Pilot - "Folks, we have reached our cruising altitude now, so I am
going to switch the seat belt sign off. Feel free to move about as
you wish, but please stay inside the plane till we land... it's a bit
cold outside, and if you walk on the wings it affects the flight

And, after landing: "Thank you for flying Delta Business Express. We
hope you enjoyed giving us the business as much as we enjoyed taking
you for a ride."

As we waited just off the runway for another airliner to cross in
front of us, some of the passengers were beginning to retrieve
luggage from the overhead bins. The head steward announced on the
intercom, "This aircraft is equipped with a video surveillance system
that monitors the cabin during taxiing. Any passengers not remaining
in their seats until the aircraft comes to a full and complete stop
at the gate will be strip-searched as they leave the aircraft.
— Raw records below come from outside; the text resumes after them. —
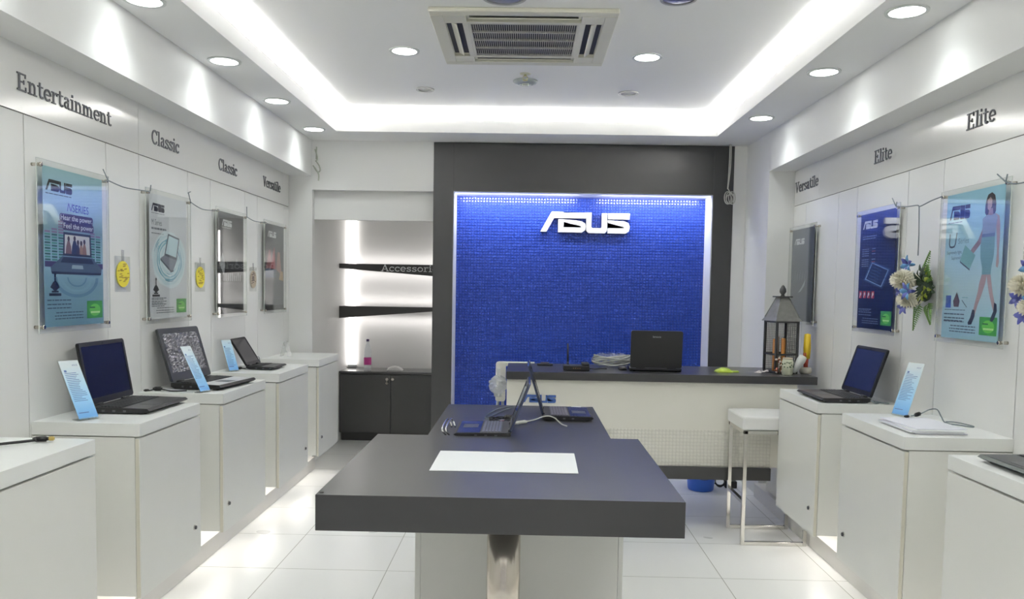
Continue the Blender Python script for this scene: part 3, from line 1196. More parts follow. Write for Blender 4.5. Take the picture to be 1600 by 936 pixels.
def art_speakers(mb, mi):
    k_ = mi(LOGOBLACK)
    logo(mb, -0.205, 0.225, 0.046, L_(1), L_(1), k_, width=0.19)
    lines(mb, -0.205, -0.02, [0.213], 0.003, 1, k_)
    text(mb, 'N', 0.05, -0.06, 0.155, L_(1), mi(mat('print_violet', (110, 104, 190), 0.5)), 'LEFT', shear=0.3)
    text(mb, 'SERIES', 0.046, -0.018, 0.155, L_(1), mi(mat('print_blue', (50, 52, 170), 0.5)), 'LEFT', width=0.125)
    pu = mi(mat('print_plum', (70, 60, 92), 0.5))
    w_ = mi(PRINTW)
    for (yy, body, x0, wd) in ((0.118, 'Hear the power,', -0.105, 0.24), (0.085, 'Feel the power', -0.085, 0.225)):
        flat(mb, rrect(x0 - 0.006, x0 + wd + 0.008, yy - 0.009, yy + 0.026, 0.012), 1, pu)
        text(mb, body, 0.031, x0, yy, L_(2), w_, width=wd)
    # level-meter bars either side
    gs = [mi(mat('print_meter_dark', (44, 92, 92), 0.5)), mi(mat('print_meter_teal', (70, 140, 128), 0.5))]
    pk = mi(mat('print_meter_mauve', (128, 108, 140), 0.5))
    for c in range(9):
        x = -0.216 + 0.0475 * c
        top = 15 - 2 * abs(3 - min(c, 8 - c)) - (c % 2)
        if -0.09 < x < 0.09:
            continue
        for q in range(max(6, top + 4)):
            y = -0.075 + 0.0112 * q
            rect(mb, x, x + 0.038, y, y + 0.0075, 1, pk if q > 11 else gs[(q + c) % 2])
    nv = mi(mat('print_navy', (34, 42, 62), 0.5))
    flat(mb, [(-0.218, -0.078), (0.22, -0.078), (0.22, -0.055), (-0.218, -0.055)], 2, mi(mat('print_indigo', (60, 52, 96), 0.5)))
    # open laptop with a photograph on its screen
    flat(mb, [(-0.092, -0.03), (0.128, -0.03), (0.122, 0.068), (-0.086, 0.068)], 3, nv)
    flat(mb, [(-0.080, -0.02), (0.114, -0.02), (0.110, 0.058), (-0.076, 0.058)], 4, mi(mat('print_photo_pale', (206, 204, 200), 0.5)))
    cols = [(126, 94, 92), (48, 58, 84), (168, 132, 112), (150, 110, 96), (64, 60, 70)]
    for q, (x, wd, hh) in enumerate(((-0.050, 0.022, 0.066), (-0.005, 0.025, 0.070), (0.045, 0.018, 0.050), (0.070, 0.017, 0.058), (0.020, 0.015, 0.052))):
        cm = mi(mat('print_figure_tone.%d' % q, cols[q], 0.5))
        flat(mb, [(x - wd, -0.02), (x + wd, -0.02), (x + wd * 0.8, hh * 0.45 - 0.02), (x + wd * 0.35, hh * 0.8 - 0.02), (x - wd * 0.35, hh * 0.8 - 0.02), (x - wd * 0.8, hh * 0.45 - 0.02)], 5, cm)
        flat(mb, circ(0.009, 10, x, hh * 0.86 - 0.015, 0.011), 6, mi(mat('print_hair', (58, 42, 40), 0.5)))
    flat(mb, [(-0.175, -0.098), (0.205, -0.098), (0.21, -0.080), (0.135, -0.032), (-0.098, -0.032), (-0.18, -0.080)], 3, mi(mat('print_deck', (70, 92, 112), 0.5)))
    flat(mb, [(-0.11, -0.058), (0.145, -0.058), (0.125, -0.036), (-0.09, -0.036)], 4, nv)
    flat(mb, [(-0.03, -0.082), (0.06, -0.082), (0.055, -0.066), (-0.025, -0.066)], 4, mi(mat('print_pad', (150, 170, 180), 0.5)))
    flat(mb, [(-0.17, -0.106), (0.20, -0.106), (0.207, -0.096), (-0.177, -0.096)], 4, nv)
    for q, (rx, ry) in enumerate(((0.17, 0.085), (0.12, 0.062), (0.075, 0.04), (0.035, 0.02))):
        m_ = mi(mat('print_ripple.%d' % (q % 2), ((98, 138, 160), (128, 166, 182))[q % 2], 0.5))
        rr = rx * 0.86
        pts = [(0.012 + rx * math.cos(t), -0.118 + ry * math.sin(t)) for t in [PI + PI * i / 24 for i in range(25)]]
        pts += [(0.012 + rr * math.cos(t), -0.118 + ry * 0.84 * math.sin(t)) for t in [2 * PI - PI * i / 24 for i in range(25)]]
        flat(mb, pts, 1, m_)
    icon(mb, mi, -0.15, -0.155)
    common(mb, mi, mat('print_slate', (60, 84, 100), 0.5))


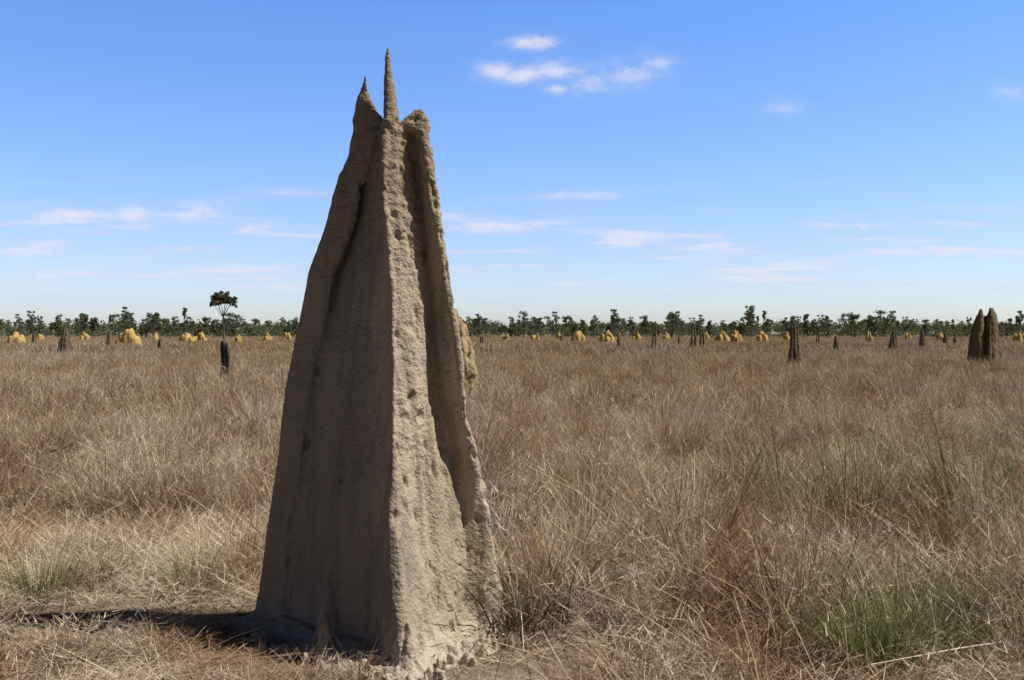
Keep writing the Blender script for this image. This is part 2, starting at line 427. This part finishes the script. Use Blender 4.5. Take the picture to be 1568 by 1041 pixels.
for k in range(740):
    d = g.uniform(250, 330) if k < 270 else g.uniform(330, 470)
    x = g.uniform(-.70, .70)*d
    dens = NZ(Vector((x/d*9, d*.01, 0)))
    if k < 270 and dens < -.10 and g.random() < .6: continue
    v, q, mm = protos[g.integers(16)]
    s = g.uniform(.5, 1.05)*(1+.28*dens)
    if d > 330: s *= 1.08
    a = g.random()*6.28; ca, sa = math.cos(a), math.sin(a)
    vv = v*s
    vv = np.stack([vv[:, 0]*ca-vv[:, 1]*sa+x, vv[:, 0]*sa+vv[:, 1]*ca+d, vv[:, 2]], 1)
    V.append(vv); Q.append(q+o_); M.append(mm); o_ += len(vv)
n = 3600; d = g.uniform(300, 500, n); x = g.uniform(-.72, .72, n)*d
cs = np.stack([x, d, g.uniform(.8, 4.8, n)], 1)
v, q = leaves(cs, g.uniform(1.0, 2.6, n), 26, .3, g)
V.append(v); Q.append(q+o_); M.append(np.ones(len(q)))
link(bpy.data.objects.new('distant_trees', mesh_np('distant_trees', np.concatenate(V), np.concatenate(Q), [mat_bark, mat_leaf], np.concatenate(M))))

# round-topped tree
d = 60; s = F/d; X0 = XZ(342, d); H = CAMZ+(HY-442)/s
parts = []; fork = np.array([X0, d, CAMZ+(HY-486)/s])
parts.append((*tube([(X0+.12, d, -.1), (X0+.05, d, 1.2), fork], [.08, .065, .05]), 0))
cs = []; rs = []
for k in range(90):
    a = g.random()*6.28; q = math.sqrt(g.random())*.78
    zz = H-.14-.40*(q/.8)**2-g.random()*.78*(1-.35*q)
    c = np.array([X0+math.cos(a)*q, d+math.sin(a)*q, zz]); cs.append(c); rs.append(g.uniform(.09, .17))
    if k < 11:
        mid = fork*.5+c*.5+np.array([(c[0]-fork[0])*.02, 0, .05])
        parts.append((*tube([fork, mid, c], [.024, .016, .008], 5), 0))
parts.append((*leaves(np.array(cs), np.array(rs), 44, .038, g), 1))
V, Q, M = merge(parts)
link(bpy.data.objects.new('eucalyptus_tree', mesh_np('eucalyptus_tree', V, Q, [mat_bark, mat_leaf2], M)))
# charred stump
d = 31; s = F/d; X0 = XZ(345, d); H = CAMZ+(HY-520)/s
def dispst(c, n): return NZ(Vector((c.x*14, c.y*14, c.z*2)))*.035
union('tree_stump', [fin([(-.1, X0+.06, d, .15, X0-.06, d, .15), (.6, X0+.03, d, .10, X0-.03, d, .11), (H-.25, X0+.03, d, .10, X0-.04, d, .09), (H-.05, X0-.03, d, .06, X0-.07, d, .05), (H, X0-.05, d, .02, X0-.06, d, .02)], 30, 8),
   fin([(H-.5, X0+.06, d, .06, X0+.02, d, .06), (H-.12, X0+.08, d, .03, X0+.06, d, .03)], 12, 6)], .025, 1, mat_char, dispst)

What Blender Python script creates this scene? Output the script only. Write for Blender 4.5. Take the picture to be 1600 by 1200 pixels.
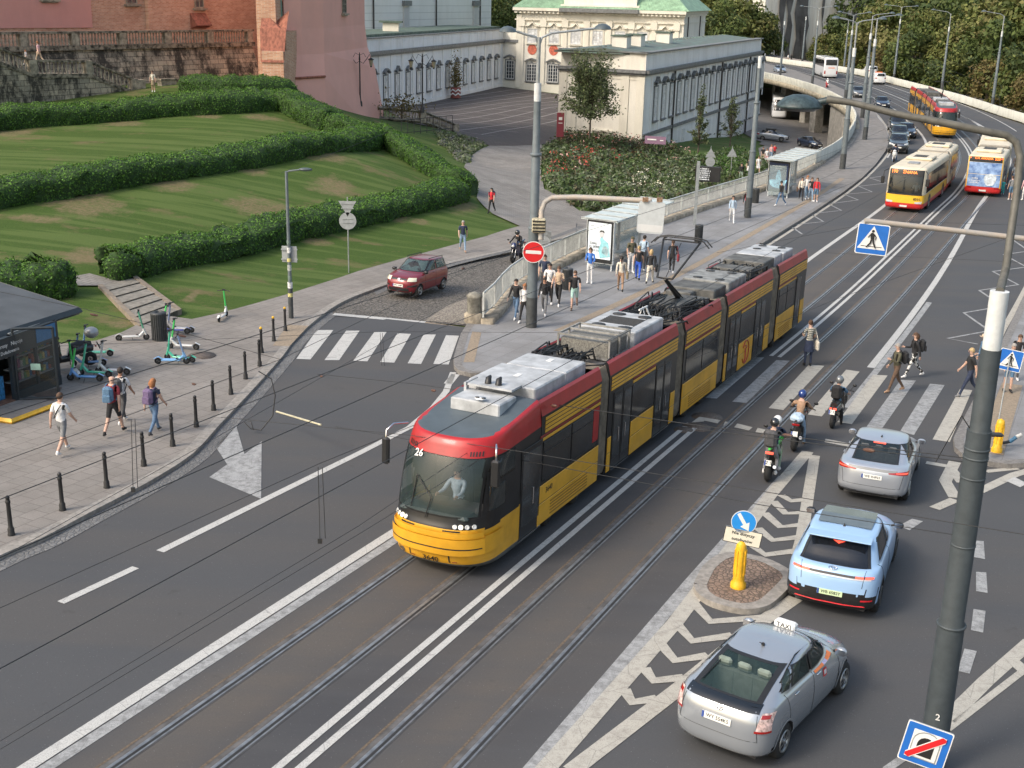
import bpy, bmesh, math, random
import numpy as np
from mathutils import Vector, Matrix
random.seed(7)
RAD=math.radians
scene=bpy.context.scene
for _o in list(bpy.data.objects): bpy.data.objects.remove(_o)
# ---------------------------------------------------------------- camera
F_PX=1919.74; PITCH=0.308333521; ROLL=0.0225876938; CAM_H=11.4208
PHI=0.447291771; GRADE=0.0391144
_cp,_sp=math.cos(PITCH),math.sin(PITCH)
_F=np.array([0,_cp,-_sp]); _R0=np.array([1.,0,0]); _U0=np.array([0,_sp,_cp])
_R=math.cos(ROLL)*_R0+math.sin(ROLL)*_U0; _U=-math.sin(ROLL)*_R0+math.cos(ROLL)*_U0
CAM=np.array([0,0,CAM_H])
cd=bpy.data.cameras.new('camera'); cam=bpy.data.objects.new('camera',cd); scene.collection.objects.link(cam)
cd.sensor_width=36; cd.lens=F_PX/1600*36; cd.clip_end=4000; cd.clip_start=.3
cam.matrix_world=Matrix(((_R[0],_U[0],-_F[0],0),(_R[1],_U[1],-_F[1],0),(_R[2],_U[2],-_F[2],CAM_H),(0,0,0,1)))
scene.camera=cam
# ---------------------------------------------------------------- light
SUN_EL=RAD(42); SUN_AZ=RAD(236)   # azimuth clockwise from +Y, where the sun stands
w=bpy.data.worlds.new('World'); scene.world=w; w.use_nodes=True
nt=w.node_tree; bg=nt.nodes['Background']; sky=nt.nodes.new('ShaderNodeTexSky')
sky.sky_type='NISHITA'; sky.sun_disc=False; sky.sun_elevation=SUN_EL; sky.sun_rotation=SUN_AZ
sky.air_density=1.6; sky.dust_density=5.0; sky.ozone_density=1.0
nt.links.new(sky.outputs[0],bg.inputs[0]); bg.inputs[1].default_value=0.15
sl=bpy.data.lights.new('sun','SUN'); sl.energy=1.2; sl.angle=RAD(12); sl.color=(1,.96,.90)
so=bpy.data.objects.new('sun',sl); scene.collection.objects.link(so)
_sd=Vector((math.sin(SUN_AZ)*math.cos(SUN_EL),math.cos(SUN_AZ)*math.cos(SUN_EL),math.sin(SUN_EL)))
so.rotation_euler=_sd.to_track_quat('Z','Y').to_euler(); so.location=(0,0,60)
scene.view_settings.view_transform='Standard'; scene.view_settings.look='None'
scene.view_settings.exposure=0.66; scene.view_settings.gamma=1
# ---------------------------------------------------------------- image point -> place
A2=np.array([math.sin(PHI),math.cos(PHI)]); B2=np.array([A2[1],-A2[0]])
def ray(x,y): return (x-800)*_R-(y-600)*_U+F_PX*_F
def zu(u):
 t=np.clip(np.asarray(u,float)-48,0,20)
 return -GRADE*np.minimum(u,48)-GRADE*(t-t*t/40)
def z_road(x,y): return zu(np.asarray(x)*A2[0]+np.asarray(y)*A2[1])
def at_z(px,py,z):
 d=ray(px,py); return CAM+d*((z-CAM_H)/d[2])
def at_D(px,py,D): return CAM+ray(px,py)*(D/F_PX)
def march(px,py,zf,h=0.):
 d=ray(px,py)/F_PX; t0=12.; t=t0; f=lambda t:(CAM[2]+d[2]*t)-float(zf(d[0]*t,d[1]*t))-h
 while t<400 and f(t)>0: t0=t; t*=1.03
 for _ in range(18):
  m=(t0+t)/2
  if f(m)>0: t0=m
  else: t=m
 return CAM+d*t
def at_r(px,py,h=0.): return march(px,py,z_road,h)
def uv(P): return (float(P[0]*A2[0]+P[1]*A2[1]),float(P[0]*B2[0]+P[1]*B2[1]))
def xy(u,v): return A2*u+B2*v
def proj(P):
 d=np.asarray(P,float)-CAM; z=d@_F; return (800+F_PX*(d@_R)/z,600-F_PX*(d@_U)/z,z)
# left of the road the land is a fitted surface
_ctl=[]
for q in [(0,880),(0,700),(0,620),(140,800),(200,620),(330,520),(350,660),(455,497),(480,560),(545,440),(600,480),(690,480),(640,425),(723,393),(800,400),(840,372),(120,560)]:
 d=ray(*q); a=np.array([A2[0],A2[1]]); t=-CAM_H/(d[2]+GRADE*(d[:2]@a)); _ctl.append(CAM+d*t)
for x,y,z in [(768,332,-3.05),(740,262,-3.55),(735,215,-3.95),(860,320,-3.25),(905,352,-3.1),(830,240,-3.75),(1000,335,-4.0),(1100,300,-4.5),(1169,276,-4.95),
  (600,162,-4.0),(690,150,-4.0),(782,136,-4.0),(873,213,-4.0),(990,120,-4.0),(900,170,-4.0),(740,190,-4.0),(870,250,-3.4),(980,232,-3.9),(1010,262,-4.2),(930,290,-3.3),(1080,262,-4.7),(1150,240,-5.6),(1185,232,-6.7),
  (1208,225,-8.4),(1265,230,-8.4),(1230,185,-9.2),(1200,160,-9.3),(1300,190,-9.2),
  (175,443,-.75),(170,425,-.75),(400,400,-1.45),(560,362,-1.6),(735,305,-1.9),(0,330,.45),(300,288,.6),(560,243,.6),(640,262,-.6),(690,232,-2.2),
  (0,208,1.5),(230,188,1.8),(450,175,2.0),(560,196,.6),(240,143,3.05),(90,125,3.1),(0,118,3.1),(410,132,3.6),(440,134,3.2),(520,166,1.5),(575,180,.2),(575,190,-.3),(640,198,-1.6),(705,202,-2.7),(0,470,-.9),(60,440,-.6)]:
 _ctl.append(at_z(x,y,z))
for P in [(30,-40,1),(-40,10,-.3),(-60,60,1.2),(-80,110,2.5),(-70,160,3),(-60,240,-2),(0,320,-7),(80,300,-8),(60,180,-9.2),(45,150,-8.8),(70,260,-9.3),(-40,-10,.2),(-20,0,.2)]: _ctl.append(np.array(P,float))
_ctl=np.array(_ctl); _c2=_ctl[:,:2]; _n=len(_ctl)
_K=lambda a,b: np.sqrt(((a[:,None,:]-b[None])**2).sum(-1)+9.)
_M=np.zeros((_n+3,_n+3)); _M[:_n,:_n]=_K(_c2,_c2)-np.eye(_n)*1.5; _M[:_n,_n]=1; _M[:_n,_n+1:]=_c2; _M[_n:,:_n]=_M[:_n,_n:].T
_W=np.linalg.solve(_M,np.concatenate([_ctl[:,2],[0,0,0]]))
def z_left(x,y):
 x=np.atleast_1d(np.asarray(x,float)); y=np.atleast_1d(np.asarray(y,float)); P=np.stack([x,y],1)
 r=_K(P,_c2)@_W[:_n]+_W[_n]+P@_W[_n+1:]
 return r if len(r)>1 else r[0]
def at_l(px,py,h=0.): return march(px,py,z_left,h)
# ---------------------------------------------------------------- materials
_mc={}
def M(name,col,rough=.6,metal=0.,var=.12,scale=6.,bump=0.,spec=.5,coat=0.,emit=0.,detail=4.,alpha=1.,trans=0.,stretch=None,col2=None,lo=.35,hi=.65):
 if name in _mc: return _mc[name]
 m=bpy.data.materials.new(name); m.use_nodes=True; n=m.node_tree.nodes; l=m.node_tree.links
 b=n['Principled BSDF']; b.inputs['Roughness'].default_value=rough; b.inputs['Metallic'].default_value=metal
 b.inputs['Specular IOR Level'].default_value=spec; b.inputs['Coat Weight'].default_value=coat; b.inputs['Coat Roughness'].default_value=.08
 c=list(col)+[1]
 if var>0 or bump>0 or col2:
  g=n.new('ShaderNodeNewGeometry'); src=g.outputs['Position']
  if stretch:
   mp=n.new('ShaderNodeMapping'); mp.inputs['Rotation'].default_value=(0,0,stretch[3] if len(stretch)>3 else 0); mp.inputs['Scale'].default_value=stretch[:3]; l.new(src,mp.inputs[0]); src=mp.outputs[0]
  t=n.new('ShaderNodeTexNoise'); t.inputs['Scale'].default_value=scale; t.inputs['Detail'].default_value=detail; t.inputs['Roughness'].default_value=.6; l.new(src,t.inputs['Vector'])
  r=n.new('ShaderNodeValToRGB'); r.color_ramp.elements[0].position=lo; r.color_ramp.elements[1].position=hi
  c1=[x*(1-var) for x in col]; c2=list(col2) if col2 else [min(1,x*(1+var)) for x in col]
  r.color_ramp.elements[0].color=c1+[1]; r.color_ramp.elements[1].color=c2+[1]
  l.new(t.outputs[0],r.inputs[0]); l.new(r.outputs[0],b.inputs['Base Color'])
  if bump>0:
   bp=n.new('ShaderNodeBump'); bp.inputs['Strength'].default_value=min(1,bump); bp.inputs['Distance'].default_value=.05; l.new(t.outputs[0],bp.inputs['Height']); l.new(bp.outputs[0],b.inputs['Normal'])
 else: b.inputs['Base Color'].default_value=c
 if emit>0: b.inputs['Emission Color'].default_value=c; b.inputs['Emission Strength'].default_value=emit
 if trans>0: b.inputs['Transmission Weight'].default_value=trans; b.inputs['IOR'].default_value=1.1
 if alpha<1: b.inputs['Alpha'].default_value=alpha
 _mc[name]=m; return m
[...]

As the plane landed and was coming to a stop at Washington National,
a lone voice comes over the loudspeaker: "Whoa, big fella... WHOA

Here are a few heard from Northwest: "Should the cabin lose pressure,
oxygen masks will drop from the overhead area. Please place the bag
over your own mouth and nose before assisting children or adults
acting like children."

"As you exit the plane, please make sure to gather all of your
belongings. Anything left behind will be distributed evenly among the
flight attendants. Please do not leave children or spouses."

And from the pilot during his welcome message: "We are pleased to
have some of the best flight attendants in the industry...
Unfortunately none of them are on this flight!"